Ritter was interested primarily in electricity, in particular electrochemistry and electrophysiology, areas in which he made many remarkable discoveries. In 1799 he carried out the electrolysis of water, and in 1800 investigated the process of electroplating. In 1801 he observed thermoelectric currents, and investigated the artificial electrical excitation of muscles. In 1802–1803 he built the first dry cell battery and accumulator.

 

In 1801 Ritter discovered ultraviolet radiation by chemical means.

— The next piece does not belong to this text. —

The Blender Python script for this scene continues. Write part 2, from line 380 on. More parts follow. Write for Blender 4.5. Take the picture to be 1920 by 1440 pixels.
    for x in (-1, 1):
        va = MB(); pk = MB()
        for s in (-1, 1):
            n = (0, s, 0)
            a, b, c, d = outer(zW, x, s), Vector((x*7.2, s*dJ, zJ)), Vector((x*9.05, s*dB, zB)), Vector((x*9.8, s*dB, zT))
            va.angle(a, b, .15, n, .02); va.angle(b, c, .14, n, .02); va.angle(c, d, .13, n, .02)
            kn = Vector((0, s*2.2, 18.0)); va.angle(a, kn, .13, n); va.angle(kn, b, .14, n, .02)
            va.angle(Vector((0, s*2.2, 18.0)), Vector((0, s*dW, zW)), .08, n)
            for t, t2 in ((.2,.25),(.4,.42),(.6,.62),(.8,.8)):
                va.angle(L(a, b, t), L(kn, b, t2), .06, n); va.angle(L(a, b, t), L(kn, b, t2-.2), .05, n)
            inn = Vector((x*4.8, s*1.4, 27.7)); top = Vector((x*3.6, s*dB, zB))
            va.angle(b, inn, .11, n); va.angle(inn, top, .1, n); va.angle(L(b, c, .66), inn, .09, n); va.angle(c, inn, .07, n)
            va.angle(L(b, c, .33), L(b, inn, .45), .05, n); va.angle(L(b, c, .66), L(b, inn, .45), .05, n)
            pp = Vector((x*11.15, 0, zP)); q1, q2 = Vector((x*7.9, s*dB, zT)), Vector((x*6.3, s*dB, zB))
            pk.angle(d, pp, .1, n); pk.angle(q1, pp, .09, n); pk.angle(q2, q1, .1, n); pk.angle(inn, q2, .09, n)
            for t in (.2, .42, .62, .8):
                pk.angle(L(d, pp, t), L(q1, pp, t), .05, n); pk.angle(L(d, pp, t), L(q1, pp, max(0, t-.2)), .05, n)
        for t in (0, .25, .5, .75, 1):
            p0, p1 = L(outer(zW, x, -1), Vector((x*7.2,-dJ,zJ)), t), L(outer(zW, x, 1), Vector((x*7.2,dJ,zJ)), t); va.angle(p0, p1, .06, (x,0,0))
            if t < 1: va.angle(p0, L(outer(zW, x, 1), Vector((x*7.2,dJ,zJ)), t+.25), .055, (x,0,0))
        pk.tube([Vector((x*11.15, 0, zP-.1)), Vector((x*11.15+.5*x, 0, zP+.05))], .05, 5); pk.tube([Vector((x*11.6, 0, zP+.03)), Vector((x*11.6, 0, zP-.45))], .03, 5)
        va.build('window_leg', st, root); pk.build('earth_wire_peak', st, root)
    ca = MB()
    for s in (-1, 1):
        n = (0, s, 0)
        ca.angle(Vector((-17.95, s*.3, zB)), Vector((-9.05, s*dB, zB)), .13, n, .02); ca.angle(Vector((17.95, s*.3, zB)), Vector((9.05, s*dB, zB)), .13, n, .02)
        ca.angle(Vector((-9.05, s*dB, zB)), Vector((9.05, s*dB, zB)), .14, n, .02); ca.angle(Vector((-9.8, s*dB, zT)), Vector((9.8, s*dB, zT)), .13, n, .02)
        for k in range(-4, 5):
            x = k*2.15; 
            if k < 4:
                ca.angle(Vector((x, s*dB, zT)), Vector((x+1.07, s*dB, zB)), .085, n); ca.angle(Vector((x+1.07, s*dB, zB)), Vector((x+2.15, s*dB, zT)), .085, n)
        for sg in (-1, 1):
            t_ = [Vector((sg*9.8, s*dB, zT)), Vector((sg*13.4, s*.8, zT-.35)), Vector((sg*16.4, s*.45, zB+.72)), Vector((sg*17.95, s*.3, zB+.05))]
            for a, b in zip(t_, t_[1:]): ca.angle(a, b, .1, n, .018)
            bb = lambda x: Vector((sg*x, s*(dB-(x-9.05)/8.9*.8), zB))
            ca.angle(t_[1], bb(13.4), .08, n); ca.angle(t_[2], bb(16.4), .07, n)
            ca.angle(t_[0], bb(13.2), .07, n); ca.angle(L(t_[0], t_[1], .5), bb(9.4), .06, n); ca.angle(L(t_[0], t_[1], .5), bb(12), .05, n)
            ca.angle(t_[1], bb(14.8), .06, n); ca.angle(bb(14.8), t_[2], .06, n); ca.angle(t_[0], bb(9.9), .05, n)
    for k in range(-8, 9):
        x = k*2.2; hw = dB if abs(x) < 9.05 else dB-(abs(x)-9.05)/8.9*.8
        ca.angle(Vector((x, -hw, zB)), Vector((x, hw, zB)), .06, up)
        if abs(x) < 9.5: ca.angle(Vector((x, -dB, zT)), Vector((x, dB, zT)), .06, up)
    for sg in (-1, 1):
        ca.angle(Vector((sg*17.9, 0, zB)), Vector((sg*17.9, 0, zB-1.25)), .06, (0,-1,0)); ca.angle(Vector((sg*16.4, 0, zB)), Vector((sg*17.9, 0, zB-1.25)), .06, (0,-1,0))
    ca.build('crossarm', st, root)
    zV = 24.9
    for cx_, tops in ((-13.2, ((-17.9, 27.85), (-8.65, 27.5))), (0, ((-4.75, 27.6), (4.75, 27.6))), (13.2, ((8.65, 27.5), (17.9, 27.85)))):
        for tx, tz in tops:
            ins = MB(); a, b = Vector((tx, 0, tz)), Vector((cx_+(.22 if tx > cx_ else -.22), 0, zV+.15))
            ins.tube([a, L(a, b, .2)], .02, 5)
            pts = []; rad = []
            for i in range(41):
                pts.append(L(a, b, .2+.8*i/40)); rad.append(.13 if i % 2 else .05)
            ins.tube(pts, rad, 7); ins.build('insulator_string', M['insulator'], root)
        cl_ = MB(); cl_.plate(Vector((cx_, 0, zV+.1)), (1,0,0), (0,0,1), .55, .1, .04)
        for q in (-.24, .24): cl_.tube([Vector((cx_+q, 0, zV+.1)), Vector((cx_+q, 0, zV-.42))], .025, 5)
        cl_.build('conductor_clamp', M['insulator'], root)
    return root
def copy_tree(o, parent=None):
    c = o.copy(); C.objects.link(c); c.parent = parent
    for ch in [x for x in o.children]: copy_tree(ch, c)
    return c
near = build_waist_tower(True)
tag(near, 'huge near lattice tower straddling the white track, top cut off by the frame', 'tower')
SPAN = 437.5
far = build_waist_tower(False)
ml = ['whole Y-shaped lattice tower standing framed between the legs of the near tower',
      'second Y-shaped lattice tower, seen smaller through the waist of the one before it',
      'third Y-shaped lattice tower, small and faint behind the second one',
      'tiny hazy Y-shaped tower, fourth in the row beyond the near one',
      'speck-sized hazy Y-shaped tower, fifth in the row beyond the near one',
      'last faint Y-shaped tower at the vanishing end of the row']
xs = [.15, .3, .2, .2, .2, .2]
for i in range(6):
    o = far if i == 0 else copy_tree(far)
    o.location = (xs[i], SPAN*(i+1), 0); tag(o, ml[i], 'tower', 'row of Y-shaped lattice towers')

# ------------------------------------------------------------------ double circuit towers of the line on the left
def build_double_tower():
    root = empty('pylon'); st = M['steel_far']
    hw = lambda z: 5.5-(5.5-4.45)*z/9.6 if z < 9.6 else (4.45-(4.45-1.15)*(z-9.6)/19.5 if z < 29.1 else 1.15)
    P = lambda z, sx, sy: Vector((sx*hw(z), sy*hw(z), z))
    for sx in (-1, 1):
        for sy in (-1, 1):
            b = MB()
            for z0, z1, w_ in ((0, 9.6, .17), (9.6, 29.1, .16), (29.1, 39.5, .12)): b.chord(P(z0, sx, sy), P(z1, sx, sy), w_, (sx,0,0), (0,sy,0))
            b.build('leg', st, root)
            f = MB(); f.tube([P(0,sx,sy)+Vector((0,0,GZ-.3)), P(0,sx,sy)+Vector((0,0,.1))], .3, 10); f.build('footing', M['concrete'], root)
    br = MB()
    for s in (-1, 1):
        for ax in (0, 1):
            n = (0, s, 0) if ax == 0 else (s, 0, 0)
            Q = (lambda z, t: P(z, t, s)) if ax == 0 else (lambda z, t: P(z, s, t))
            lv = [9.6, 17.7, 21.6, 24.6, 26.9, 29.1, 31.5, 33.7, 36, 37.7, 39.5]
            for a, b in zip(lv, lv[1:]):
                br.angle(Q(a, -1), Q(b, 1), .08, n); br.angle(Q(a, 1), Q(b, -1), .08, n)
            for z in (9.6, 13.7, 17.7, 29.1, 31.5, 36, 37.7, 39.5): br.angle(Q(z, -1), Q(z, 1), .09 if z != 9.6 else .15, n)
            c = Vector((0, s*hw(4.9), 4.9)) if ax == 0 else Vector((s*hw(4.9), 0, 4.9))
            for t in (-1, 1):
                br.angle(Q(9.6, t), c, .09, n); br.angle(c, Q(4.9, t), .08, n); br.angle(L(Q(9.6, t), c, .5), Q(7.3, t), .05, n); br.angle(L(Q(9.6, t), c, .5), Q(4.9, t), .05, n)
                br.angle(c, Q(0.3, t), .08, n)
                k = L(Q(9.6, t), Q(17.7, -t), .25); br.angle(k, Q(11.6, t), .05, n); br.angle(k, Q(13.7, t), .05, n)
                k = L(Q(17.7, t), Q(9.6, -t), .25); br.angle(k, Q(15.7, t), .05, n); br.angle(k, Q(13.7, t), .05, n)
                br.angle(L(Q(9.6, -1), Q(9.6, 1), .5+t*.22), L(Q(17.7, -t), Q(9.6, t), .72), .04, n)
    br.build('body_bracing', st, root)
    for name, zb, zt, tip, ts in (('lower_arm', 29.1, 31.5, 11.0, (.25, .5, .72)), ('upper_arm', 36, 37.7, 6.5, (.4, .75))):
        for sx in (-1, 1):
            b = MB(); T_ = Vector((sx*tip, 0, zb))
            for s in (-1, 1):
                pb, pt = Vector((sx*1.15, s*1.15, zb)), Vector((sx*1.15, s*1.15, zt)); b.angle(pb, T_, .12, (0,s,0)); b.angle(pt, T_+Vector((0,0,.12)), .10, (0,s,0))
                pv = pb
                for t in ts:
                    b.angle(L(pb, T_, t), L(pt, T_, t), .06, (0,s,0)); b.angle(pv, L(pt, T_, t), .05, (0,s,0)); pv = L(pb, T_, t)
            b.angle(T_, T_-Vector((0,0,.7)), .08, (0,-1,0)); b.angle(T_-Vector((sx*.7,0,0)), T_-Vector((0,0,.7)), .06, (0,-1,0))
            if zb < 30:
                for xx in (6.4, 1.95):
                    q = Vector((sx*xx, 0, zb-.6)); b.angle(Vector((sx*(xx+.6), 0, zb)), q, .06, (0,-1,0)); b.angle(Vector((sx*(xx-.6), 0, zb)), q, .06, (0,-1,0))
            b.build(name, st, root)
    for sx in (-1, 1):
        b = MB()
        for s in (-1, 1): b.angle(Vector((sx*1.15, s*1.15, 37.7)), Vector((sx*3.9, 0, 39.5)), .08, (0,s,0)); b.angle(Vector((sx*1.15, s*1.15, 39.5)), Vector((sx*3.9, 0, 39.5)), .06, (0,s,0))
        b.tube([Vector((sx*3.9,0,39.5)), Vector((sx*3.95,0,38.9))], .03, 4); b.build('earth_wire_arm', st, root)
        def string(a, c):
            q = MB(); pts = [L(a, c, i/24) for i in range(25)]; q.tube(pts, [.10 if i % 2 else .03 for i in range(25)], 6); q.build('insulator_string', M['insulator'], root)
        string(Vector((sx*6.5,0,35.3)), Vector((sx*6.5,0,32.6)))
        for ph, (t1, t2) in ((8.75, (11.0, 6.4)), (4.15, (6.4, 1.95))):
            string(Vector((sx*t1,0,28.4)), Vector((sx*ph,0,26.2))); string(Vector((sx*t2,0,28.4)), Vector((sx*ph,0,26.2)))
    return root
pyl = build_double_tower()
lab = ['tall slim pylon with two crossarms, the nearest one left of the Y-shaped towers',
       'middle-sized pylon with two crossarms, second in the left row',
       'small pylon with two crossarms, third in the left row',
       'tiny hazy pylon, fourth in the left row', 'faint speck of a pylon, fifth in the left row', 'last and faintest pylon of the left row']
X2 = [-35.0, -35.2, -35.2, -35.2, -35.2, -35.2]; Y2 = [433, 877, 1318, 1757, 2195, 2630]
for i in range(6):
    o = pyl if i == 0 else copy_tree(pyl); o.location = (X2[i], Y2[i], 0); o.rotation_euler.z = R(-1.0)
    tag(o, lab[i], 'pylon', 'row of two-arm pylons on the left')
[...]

This foray into spectroscopy was motivated by the discovery of infrared radiation by William Herschel in 1800, coupled to his general belief in electrical polarity pervading Nature: invisible radiation beyond the visible red simply had to be paired to invisible radiation beyond the violet, a speculation in line with the Naturphilosophie he espoused when engaging in philosophical theorizing.

 

Ritter had a difficult writing style, a marked tendency to speculate to excess, and procrastinated heavily when it came to publishing detailed accounts of his investigations and discoveries. For these reasons, many of his findings went unnoticed, only to be soon independently rediscovered by other scientists. In the last years of his life, his scientific credibility was also damaged by his interest in occult phenomena, and more importantly by the inability of other scientists to reproduce his experiments in this area. Thus dismissed by most of his scientific peers, facing severe financial difficulties and family illnesses, Ritter died an embittered man a few weeks after his thirty-third birthday. It took over a century before his scientific work was given due credit.